Lopez exclusively designs and manufactures her pieces in New York City, which is becoming more and more of a rarity today. The brand also makes each piece in editions of 144. “My goal is carve out a new space for analytical and artful dress within a collaborative and sustainable model,” she adds.
WILLY CHAVARRIA
To see Willy Chavarria’s work is to absorb a certain niche of New York Style. The designer worked for Ralph Lauren and previously had his own menswear store called Palmer Trading Company in New York City before launching his namesake label in 2015. One of his biggest goals is inclusivity and the total seamless integration of fashion and race, politics and sexuality – incorporating Chicano influences and showing a side of Latino culture as a Mexican-American designer.
With a focus on fluid streetwear essentials like track jackets, sweats and white tanks, he turns the everyday into something a lot more thought-provoking – garnering fans in the form of Kanye West, Jay-Z, Lady Gaga as he goes.
HEAD OF STATE
Taofeek Abijako founded Head of State in 2016, when he was just 17 years old. The Brooklyn-based Nigerian designer came to the US in 2010 and was partially inspired to launch his fashion line because he grew up with a father who worked as a designer. Abijako started out by making pieces for friends and family, eventually launching his line due to rising demand.

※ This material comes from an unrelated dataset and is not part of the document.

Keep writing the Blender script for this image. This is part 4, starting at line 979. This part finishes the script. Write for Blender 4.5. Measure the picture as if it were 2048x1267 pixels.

Drawing inspiration from a mix of traditional West African garb and utilitarian sportswear, Abijako wants to tell stories within fashion that haven’t been told before. “We try to create new dialogues which explore the nuance in stories, relationships and everyday activities between people in the community I’m from,” he explains. “I’m very fascinated with the intersection between art and everyday social relationships in marginalised spaces, since I was first exposed to it at my dad’s studio back in Lagos. Material study, evolving conversations, and research into the historical contexts that shaped these spaces are the foundations upon which I’m building this story.” There’s also a charitable component of the brand, with a portion of proceeds funding ongoing projects in Nigeria and locally within the community.